On a related note, I can't wait until extraterrestrial life is confirmed on any of our nearby candidates (Mars, Europa, Enceladus). It will likely make some people rethink some very backward views of the universe.

Finally today... obviously I've spent more time on this post than I should have... I wanted to link to a few climate change related news items. In the UK, 18 organizations ranging from environmental groups to Christian groups have formed "Stop Climate Chaos," a poorly named movement aimed at putting pressure on the UK government to do more about global climate change [LINK][LINK]. Also out of the UK, the WWF-UK (a member of Stop Climate Chaos) has issued a report about possible risks to species around the coasts of the UK. Sea-surface temperature is increasing, and sea level is rising, which could impact many aspects of both animal and plant life in the not-too-distant future.

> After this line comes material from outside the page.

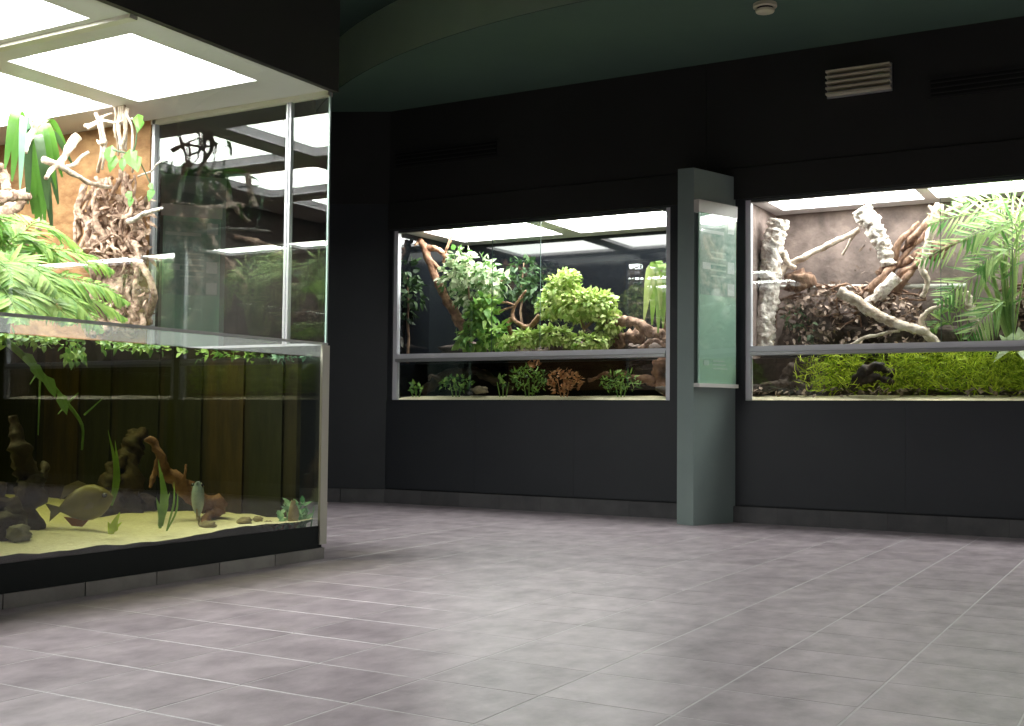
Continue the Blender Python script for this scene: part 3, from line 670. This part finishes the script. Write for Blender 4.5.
# grass-like water plants
def blades(name, label, px, py, X, specs, m='aqua', w=.016):
    b = FL(px, py, X); t = thing(name, label, 'water plant', b)
    for dx, dy in specs:
        tip = FL(px + dx, py - dy, X + R.uniform(-.05, .05)); pa = bez([b + rv(.008), b.lerp(tip, .5) + rv(.015) - (tip - b).cross(V(0, 1, 0)) * .08, tip], 8); mb = MB()
        for k, q in enumerate(pa):
            s_ = V(.5, .85, 0) * w * math.sin(math.pi * (.2 + .78 * k / 8)); mb.v += [tuple(q - s_), tuple(q + s_)]
        for k in range(8): mb.f.append((2 * k, 2 * k + 1, 2 * k + 3, 2 * k + 2))
        mb.build('blade', m, t)
blades('vallisneria', 'tall thin grass blades rising right of the golden fish', 160, 527, -4.6, [(-2, 68), (2, 55), (6, 40), (10, 35), (-4, 30)], 'aqua', .012)
blades('water_grass', 'short bright green tuft of grass on the sand', 112, 534, -4.6, [(8, 22), (3, 16), (-4, 12), (10, 12)], 'moss', .018)
blades('vallisneria', 'dim slender grass blade in front of the black root stump', 112, 505, -5.3, [(-4, 75), (3, 65), (6, 50)], 'aqua', .012)
blades('water_grass', 'thin brown grass stalk beside the rust driftwood', 168, 530, -4.65, [(6, 48), (10, 40)], 'aqua', .006)
# hanging stem of a floating plant
t = thing('trailing_water_plant', 'long green plant stem trailing diagonally below the water surface', 'water plant', FL(15, 346, -4.7))
mb = MB(); pa = branch(mb, [FL(5, 340, -4.7), FL(22, 355, -4.75), FL(45, 378, -4.8), FL(66, 402, -4.85), FL(82, 425, -4.9), FL(82, 450, -4.9)], .018, .006, 20, .1, 6); mb.build('stem', 'aqua', t, True)
for px, py, dx, dy in [(66, 405, 12, -12), (66, 405, -8, 9), (84, 415, 18, -16), (38, 372, -8, 12), (40, 380, -2, 55)]:
    mb = MB(); branch(mb, [FL(px, py, -4.85), FL(px + dx * .5, py + dy * .5, -4.83), FL(px + dx, py + dy, -4.8)], .006, .003, 6, 0, 5); mb.build('root', 'aqua', t)
for px, py in [(22, 352), (30, 362), (45, 375), (58, 392)]:
    mb = MB(); mb.leaf(FL(px, py, -4.75), V(.4, .2, -.6) + rv(.3), V(.7, -.3, .5), .12, .06); mb.build('leaf', 'aqua', t)
# floating leaves drifting on the surface
for (x0, x1, cnt, X, m, lab) in [(-10, 60, 150, -4.65, 'leaf', 'mat of yellow green floating leaves at the left end of the waterline'), (62, 84, 60, -4.7, 'leaf', 'clump of yellow green floating leaves hanging below the surface'), (100, 170, 110, -4.6, 'leaf', 'mat of lime floating leaves under the fern at mid waterline'), (178, 275, 50, -4.75, 'aqua', 'scattered small green floating leaves toward the corner of the aquarium'), (270, 318, 34, -4.55, 'aquagreen', 'bluish green floating leaves beside the white corner post')]:
    mb = MB()
    for k in range(cnt):
        p = FL(R.uniform(x0, x1), 352, X + R.uniform(-.15, .2)); p.z = ZW - R.uniform(.0, .02); 
        if p.x > PX - .03: p.x = PX - .03 - R.random() * .05
        if p.y > PY1 - .08: p.y = PY1 - .08 - R.random() * .1
        dz = -R.uniform(.1, 1.5) if (x0 == 62 or R.random() < .2) else R.uniform(-.1, .15); p.z = ZW - (R.uniform(0, .09) if x0 == 62 else 0 if R.random() < .8 else R.uniform(0, .03))
        mb.leaf(p, V(R.uniform(-1, 1), R.uniform(-1, 1), dz), V(.2, .1, 1), R.uniform(.02, .055), R.uniform(.015, .035), .3)
    c = Vector(mb.v[0]); o = mb.build('floating_plant', m, None, base=c); setp(o, lab, 'water plant', 'floating plants on the aquarium')
# leafy plant and stones in the right corner
t = thing('anubias', 'bluish green leafy plant in the right corner of the aquarium', 'water plant', FL(300, 532, -4.5))
mb = MB()
for k in range(130):
    p = FL(R.uniform(278, 318), R.uniform(503, 531), -4.47 - R.uniform(0, .14)); p.y = min(p.y, PY1 - .07); mb.leaf(p, rv() + V(.3, -.3, .4), V(.4, -.4, .8), R.uniform(.03, .06), .03)
mb.build('foliage', 'aquagreen', t, kind='stuff'); mb = MB()
for k in range(5): branch(mb, [FL(290 + k * 5, 533, -4.53), FL(288 + k * 6, 520, -4.52), FL(286 + k * 7, 506, -4.52)], .005, .003, 6)
mb.build('stem', 'aquagreen', t)
def stone(label, p, r, m, name='stone', rough=.5, group=None, cat='stone'):
    o = MB().blob(p, r, rough, 3.5).build(name, m, None, True, base=(p[0], p[1], p[2] - r[2])); return setp(o, label, cat, group)
stone('upright pointed stone in front of the bluish corner plant', FL(293, 515, -4.48) , (.028, .028, .085), 'pebble')
for k, (px, py, r, lab) in enumerate([(245, 521, .030, 'flat brown pebble lying left in the pebble row on the sand'), (258, 519, .022, 'small dark pebble second from left in the pebble row'), (268, 524, .026, 'brown pebble in the middle of the pebble row'), (280, 528, .028, 'pebble just left of the upright pointed stone'), (208, 525, .030, 'dark pebble at the foot of the rust driftwood')]):
    p = FL(px, py, -4.6); stone(lab, p, (r * 1.6, r * 1.2, r * .7), 'pebble', 'pebble', .5, 'pebbles on the aquarium sand', 'pebble')
stone('grey rounded stone at the bottom left of the aquarium', FL(17, 534, -4.85), (.07, .06, .045), 'stone')
stone('dark brown stone left of the black upright driftwood', FL(-2, 528, -5.0), (.12, .10, .08), 'wood_dark')
stone('low brown boulder behind the golden fish', FL(118, 512, -5.9), (.26, .22, .12), 'soil')

# ------------------------------------------------------------------ first wall tank: leafy
def W1(px, py, Y=9.6): return at(px, py, 1, Y)
def bush(name, label, vols, count, L, W, m, stems, sm='bark', cat='bush'):
    b = Vector(vols[0][0]) - V(0, 0, vols[0][1][2]); t = thing(name, label, cat, b)
    mb = MB(); cover(mb, vols, count, L, W); mb.build('foliage', m, t, kind='stuff')
    for s in stems:
        mb = MB(); branch(mb, s, .016, .006, 12, .2, 6, .02); mb.build('stem', sm, t, True)
    return t
# slanted vine-covered branch at left
wood('branch', 'red brown branch leaning in the leafy tank, vine at its side', 'branch', 'bark_red',
     [([W1(468, 345, 9.65), W1(459, 320), W1(446, 300), W1(434, 275), W1(426, 250), W1(420, 240, 9.55)], .055, .03), ([W1(427, 247), W1(440, 250), W1(452, 262)], .030, .024), ([W1(424, 246), W1(432, 262), W1(442, 270)], .022, .018), ([W1(443, 262), W1(448, 246), W1(452, 236)], .014, .012), ([W1(421, 241), W1(415, 245, 9.5)], .026, .012)], .3, .02)
bush('vine', 'pale leafed vine cascading from the leaning red branch', [(W1(462, 262), (.13, .16, .14)), (W1(455, 278), (.16, .16, .14)), (W1(480, 272), (.16, .18, .14)), (W1(492, 282), (.14, .16, .14)), (W1(472, 295), (.18, .16, .16))], 800, .075, .05, 'leaf_v', [[W1(466, 340), W1(470, 300), W1(465, 255)], [W1(470, 300), W1(490, 285), W1(503, 280)]], cat='vine')
bush('leafy_shrub', 'shrub with mid green leaves at the foot of the pale vine', [(W1(482, 318, 9.55), (.15, .14, .16)), (W1(474, 338, 9.5), (.18, .12, .10)), (W1(495, 335, 9.5), (.15, .12, .12)), (W1(487, 305, 9.5), (.10, .10, .12))], 380, .10, .065, 'leaf', [[W1(480, 349), W1(483, 330), W1(487, 305)]])
bush('dome_bush', 'dense yellow green domed bush in the middle of the leafy tank', [(W1(580, 305), (.24, .22, .15)), (W1(562, 290), (.15, .16, .14)), (W1(598, 306), (.17, .18, .14)), (W1(552, 307), (.13, .16, .11)), (W1(610, 322), (.11, .16, .10)), (W1(569, 279), (.10, .1, .09)), (W1(605, 335, 9.6), (.10, .12, .08))], 2300, .06, .040, 'leaf_y', [[W1(585, 349), W1(582, 325), W1(570, 280)], [W1(582, 330), W1(600, 315), W1(612, 305)]])
bush('low_creeper', 'low strip of yellow green creeper along the front rail', [(W1(528, 339, 9.4), (.19, .09, .07)), (W1(553, 335, 9.4), (.19, .09, .08)), (W1(580, 341, 9.4), (.18, .08, .065)), (W1(507, 343, 9.4), (.10, .07, .05)), (W1(598, 342, 9.42), (.10, .08, .05))], 1300, .055, .036, 'leaf_y', [[W1(505, 348, 9.4), W1(545, 343, 9.42), W1(595, 348, 9.4)]], cat='creeper')
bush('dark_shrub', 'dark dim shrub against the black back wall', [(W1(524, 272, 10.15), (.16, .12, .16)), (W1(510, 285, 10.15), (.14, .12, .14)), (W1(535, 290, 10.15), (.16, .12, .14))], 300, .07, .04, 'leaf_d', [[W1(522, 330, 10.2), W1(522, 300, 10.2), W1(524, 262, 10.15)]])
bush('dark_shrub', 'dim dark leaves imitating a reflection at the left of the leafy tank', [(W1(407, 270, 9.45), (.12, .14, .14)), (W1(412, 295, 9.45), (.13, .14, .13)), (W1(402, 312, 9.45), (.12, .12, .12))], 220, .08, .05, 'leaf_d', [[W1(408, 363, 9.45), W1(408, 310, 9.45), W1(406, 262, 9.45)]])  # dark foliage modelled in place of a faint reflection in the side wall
wood('branch', 'small red brown forked twig between the two bushes', 'branch', 'bark_red',
     [([W1(540, 316), W1(530, 326), W1(520, 324), W1(512, 318), W1(514, 306), W1(526, 290)], .028, .010), ([W1(514, 306), W1(505, 310), W1(498, 313)], .012, .006), ([W1(514, 305), W1(506, 303), W1(500, 303)], .012, .006), ([W1(512, 318), W1(508, 322), W1(510, 330), W1(512, 347)], .022, .024)], .3, .015)
wood('log', 'thick brown log sloping right of the domed bush', 'log', 'bark',
     [([W1(612, 322, 9.65), W1(632, 322), W1(650, 332), W1(672, 343)], .045, .05), ([W1(618, 345, 9.7), W1(630, 336, 9.7), W1(645, 340, 9.7)], .06, .07), ([W1(640, 348, 9.4), W1(652, 342, 9.4), W1(666, 346, 9.4)], .022, .018)], .45, .03)
t = thing('bromeliad', 'plant with long drooping green leaves by the right jamb', 'plant', W1(662, 275))
for px, py, tx, m in [(644, 320, 652, 'leaf_y'), (652, 325, 655, 'fern'), (658, 333, 660, 'leaf'), (663, 328, 664, 'fern'), (668, 320, 668, 'leaf'), (649, 300, 655, 'leaf_y'), (660, 310, 662, 'leaf_y')]:
    a = W1(662, 272); b = W1(tx, 264 + R.uniform(0, 6)); c = W1(px, py, 9.55); pa = bez([a, b, c], 10); mb = MB()
    for k, q in enumerate(pa):
        sw = V(.95, .2, .1) * .052 * math.sin(math.pi * (.12 + .84 * k / 10)); mb.v += [tuple(q - sw), tuple(q + V(0, -.008, 0)), tuple(q + sw)]
    for k in range(10): o = 3 * k; mb.f += [(o, o + 1, o + 4, o + 3), (o + 1, o + 2, o + 5, o + 4)]
    mb.build('leaf', m, t, True)
mb = MB(); branch(mb, [W1(664, 347, 9.65), W1(664, 310, 9.65), W1(662, 270, 9.6)], .02, .015, 8); mb.build('stem', 'bark', t)
mb = MB(); mb.leaf(W1(399, 335, 9.35), V(.3, 0, -1), V(.2, -1, 0), .13, .07); o = mb.build('pale_leaf', 'bark_pale', None, base=W1(400, 340, 9.35)); setp(o, 'single pale leaf in the lower left corner of the leafy tank', 'leaf')
bank = MB()
for px, r in ((470, .22), (520, .20), (570, .24), (620, .22), (655, .18)): bank.blob(W1(px, 352, 9.95), (r * 1.3, .3, .09), .4)
setp(bank.build('soil_bank', 'soil', None, True, base=W1(560, 356, 9.95)), 'dark soil bank carrying the bushes of the leafy tank', 'soil bank')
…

A very, very interesting study has been published linking an increase in a fungal blight in British Columbian lodgepole pines to increased summer rainfall. While the increased rainfall would usually be a good thing for the trees, the fungus can kill them, and the fungus depends critically on summer moisture to disperse spores. There isn't local warming around the affected area, but the increased rainfall seems linked to a trend in the climatic record (and is apparently not due to any known oscillation/cycle) [LINK][BioScience]. James Reynolds reports in The Scotsman that seabirds around Scotland's coast have had a very poor breeding season, and is probably due to a decline in the population of sand eels, which are a common food source for the birds. The report suggests climate change may be playing a role, although no explanation for such an assertion is provided by the article [LINK].